Um toque de felicidade
A
medida certa, os pontos exatos do sal, da temperatura, da textura da felicidade,
a gente não sabe contar não. Talvez ela nem exista. Pode ser que nos toque
apenas de longe, no rubor da pele, no eriçamento dos pelos, em uma certa leveza
do corpo. Vem através de uma abstração colorida, um delírio denso.
Quando
o navio Domingos Assmar apontou naquele horizonte que beira a ilha de
Arapiranga, eu, ainda meio azuruote de tanto banzeiro que a baía do Marajó nos
ofertou, avistei terra além e as torres pontudas do Ver-o-Peso; e abracei, sem
saber, instantes de imensa euforia, de futuros alegres e belemenses. Abarcava
junto ao peito o sonho de um dia ter tudo o que pudesse significar felicidade.
Tive
alguns ensaios. Menções ao longo da vida. Passar no vestibular, por exemplo, ouvir
o nome no rádio e sair pra rua cantando a marchinha do Pinduca, marca uma
passagem na história, inesquecível e indescritível. Só quem viveu, sabe. Outros
toques experimentei de extrema satisfação, como estar bem assim, pensando na
morte da bezerra, apreciando o tempo da janela de um ônibus plena meio dia, na
Almirante Barroso e receber uma ligação dizendo que meu conto havia sido
escolhido entre trezentos e tantos, como um dos melhores da região amazônica.
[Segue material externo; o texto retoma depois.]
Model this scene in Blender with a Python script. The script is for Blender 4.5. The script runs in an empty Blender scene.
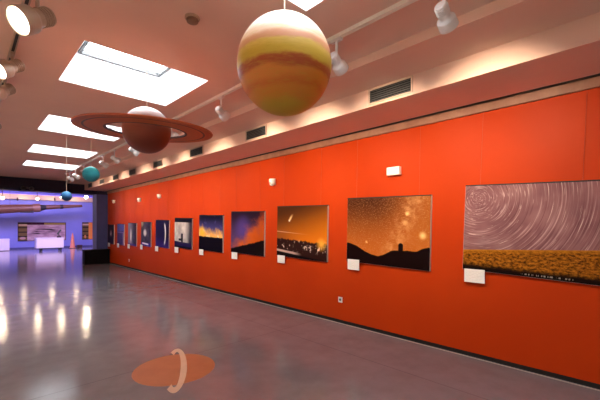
import bpy, bmesh, math, random
from mathutils import Vector, Matrix
random.seed(7)
C = bpy.context.scene.collection
S = bpy.context.scene

# ------------------------------------------------------------------ camera data (eye at 1.6 m, 44 degrees off the hall's axis)
FP = 346.0                      # focal length in pixels of a 600 px wide frame
HY = 225.4                      # horizon row
NX, NY = 0.698, 0.716           # forward direction in plan
EYE = 1.6
def ray(px, py):
    u = px - 300.0
    return Vector((u*NY + FP*NX, -u*NX + FP*NY, HY - py))
def on_x(px, py, X):            # point of the plane x = X
    r = ray(px, py); t = X/r.x
    return Vector((X, r.y*t, EYE + r.z*t))
def on_y(px, py, Y):
    r = ray(px, py); t = Y/r.y
    return Vector((r.x*t, Y, EYE + r.z*t))

# ------------------------------------------------------------------ materials
def srgb(r, g, b):
    f = lambda c: (c/255/12.92) if c/255 <= .04045 else ((c/255+.055)/1.055)**2.4
    return (f(r), f(g), f(b), 1.0)

class G:
    """tiny expression builder over a node tree"""
    def __init__(self, m):
        self.nt = m.node_tree
    def node(self, t, **kw):
        n = self.nt.nodes.new(t)
        for k, v in kw.items(): setattr(n, k, v)
        return n
    def put(self, sock, v):
        if isinstance(v, E): self.nt.links.new(v.s, sock)
        elif isinstance(v, bpy.types.NodeSocket): self.nt.links.new(v, sock)
        else: sock.default_value = v
    def math(self, op, a, b=0.0, c=None):
        n = self.node('ShaderNodeMath', operation=op)
        self.put(n.inputs[0], a); self.put(n.inputs[1], b)
        if c is not None: self.put(n.inputs[2], c)
        return E(self, n.outputs[0])
    def smooth(self, x, lo, hi):
        n = self.node('ShaderNodeMapRange', interpolation_type='SMOOTHSTEP')
        flip = lo > hi
        if flip: lo, hi = hi, lo
        self.put(n.inputs[0], x); n.inputs[1].default_value = lo; n.inputs[2].default_value = hi
        n.inputs[3].default_value = 1.0 if flip else 0.0; n.inputs[4].default_value = 0.0 if flip else 1.0
        return E(self, n.outputs[0])
    def vec(self, x, y, z=0.0):
        n = self.node('ShaderNodeCombineXYZ')
        self.put(n.inputs[0], x); self.put(n.inputs[1], y); self.put(n.inputs[2], z)
        return n.outputs[0]
    def noise(self, v, scale, detail=3.0, rough=.55):
        n = self.node('ShaderNodeTexNoise')
        self.nt.links.new(v, n.inputs['Vector'])
        n.inputs['Scale'].default_value = scale; n.inputs['Detail'].default_value = detail
        n.inputs['Roughness'].default_value = rough
        return E(self, n.outputs['Fac'])
    def mix(self, f, a, b):
        n = self.node('ShaderNodeMix', data_type='RGBA')
        self.put(n.inputs[0], f)
        for i, v in ((6, a), (7, b)):
            if isinstance(v, tuple) and len(v) == 3: v = (*v, 1.0)
            self.put(n.inputs[i], v)
        return E(self, n.outputs[2])
    def spot(self, u, v, cx, cy, r0, r1, ax=1.0):
        d = self.math('SQRT', ((u-cx)*ax)*((u-cx)*ax) + (v-cy)*(v-cy))
        return self.smooth(d, r1, r0)
    def coord(self, kind='Object'):
        n = self.node('ShaderNodeTexCoord'); return n.outputs[kind]
    def split(self, v):
        n = self.node('ShaderNodeSeparateXYZ'); self.nt.links.new(v, n.inputs[0])
        return [E(self, o) for o in n.outputs]
    def bump(self, h, strength, dist=.01):
        n = self.node('ShaderNodeBump'); n.inputs['Strength'].default_value = strength
        n.inputs['Distance'].default_value = dist; self.put(n.inputs['Height'], h)
        return n.outputs[0]
class E:
    def __init__(self, g, s): self.g, self.s = g, s
    def __add__(a, b): return a.g.math('ADD', a, b)
    __radd__ = __add__
    def __sub__(a, b): return a.g.math('SUBTRACT', a, b)
    def __rsub__(a, b): return a.g.math('SUBTRACT', b, a)
    def __mul__(a, b): return a.g.math('MULTIPLY', a, b)
    __rmul__ = __mul__
    def abs(a): return a.g.math('ABSOLUTE', a)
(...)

Foi um choque gostosíssimo. Rolou o frisson (‘me deixou assim, com os pés fora
do chão’). Estes são alguns instantes que conto como se fossem retirados daquele
pacotinho de sonhos que tomei nos braços quando varei entre as ilhas de
Arapiranga e Cotijuba à bordo do Domingos Assmar, ainda com a laminha nos pés,
tragada dos barrancos do rio Acre, e me entreguei de coração e alma a Belém.
Meu
futuro de felicidade belemense germinou. As crianças vieram paraenses. Das puras.
Não dispensam um açaí. Traçam um tacacá no sol da tardinha, desenrolam bem no carimbó
e no falar cheio de ésses chiados e lhindos eleagás. Assinam nossa terna
aliança. São do natural, enraizados, filho e filha assim assim de amor por esta
cidade das mangueiras. Os Sodreres sedimentados à margem da Guajará.
Agora
em fevereiro, veio a netinha. Então a felicidade minha é um movimento afetivo,
de interações, de geoentrelaços.
A
chegada de minha neta é o arremate neste tecer emotivo, prático, previdente. Há
de prover de mais dias bons, minha caminhada. É a síntese desta construção de
espírito e corpo. Deste mosaico de vivências e realizações... do desaguar de
Luzia, de lá da montante do Amazonas, até o estuário guajarino. Em rio fértil e
dadivoso meandrando, encontrando rumos em nomes e carinhos recíprocos. Troca de
afetos: Belém Sodré. Minha netinha traz no nome tudo aquilo que eu pensava ser
felicidade, quando abarquei entre os braços o futuro ali, no horizonte da baía.
Belém Sodreres, Sodreres Belém em uma só margem do rio da vida.
Bem
vinda, querida Petra. Um dia, vendo as fotos do nosso primeiro encontro, vamos
entender por que o vovozinho estava num aperreio geral, no esfrega-esfrega as
mãos com álcool, no ajeita- ajeita a máscara, e num contato rápido e elaborado.
Vamos compreender que, de verdade, no justo e apurado, é que ela, a felicidade,
aqui acolá, nos toca. Seja na euforia de realizações pessoais, seja na
perpetuação da vida. Ela acontece quer na germinação do amor. Quer no protocolo
dos encontros. Ela, a felicidade, vibra no respeito às inspirações paraenses e
às heranças de uma saga acreana. E, mais intensamente, no acolher cuidadoso da
netinha, nos braços sonhadores do vovô.